EY to split into 2?

Interesting times for EY, the Big 4 accounting group.

They have just reported record global revenues of $45.4 billion in the year to the end of June. That’s a pretty impressive figure and represents an increase of nearly 14% on the previous year’s figure.

Carmine Di Sibio, EY’s global chairman, was quoted as saying “We have tremendous momentum right now, and growth means opportunity — for EY people, clients and broader stakeholders.”

There’s a pretty good chance though that the figures will be different next year.

The group is on the verge of breaking up into two entirely separate businesses.

One will be an audit and assurance firm whilst the other will be a consulting firm.

EY is one of the Big 4 accounting firms and has been around for over 170 years having its origins in a small firm in England in 1849. It’s fair to say that splitting the group into two separate businesses will be one of the most significant milestones in its history.

So, why are they thinking of splitting the group?
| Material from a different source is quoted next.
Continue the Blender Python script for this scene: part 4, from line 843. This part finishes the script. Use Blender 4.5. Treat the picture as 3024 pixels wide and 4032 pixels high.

There are two main potential reasons.

The first involves conflict of interest rules around the world which prevent auditors “signing off” on work done by their colleagues which could have had a significant impact on the results. For example, auditors auditing tax planning schemes prepared by their colleagues. After all, if the tax department of an accounting company devise an aggressive tax planning scheme which may be challenged by the tax authorities, will their colleagues in the audit department say their colleagues in the tax department are wrong?

By splitting the firm into two separate businesses this conflict of interest is removed.

The second reason involves the speed at which the two functions of the business are growing.

It’s been reported that some partners in the consulting arm are keen to separate from the audit business as the audit business hasn’t been able to keep up with the speed of the consulting divisions growth.

Figures from the most recent year end in June show EY’s global consulting revenue rising 24.5% to $13.9 billion. Global assurance revenue increased by 6% to $14.4 billion.

The tax division (which would go with the consulting business) improved 7.9% to $11.3 billion whilst the strategy and transactions team (which would go with the assurance group) improved 22.8% to $5.9 billion.

The decision as to whether to split is expected to be voted on by EYs 13,000 partners in November.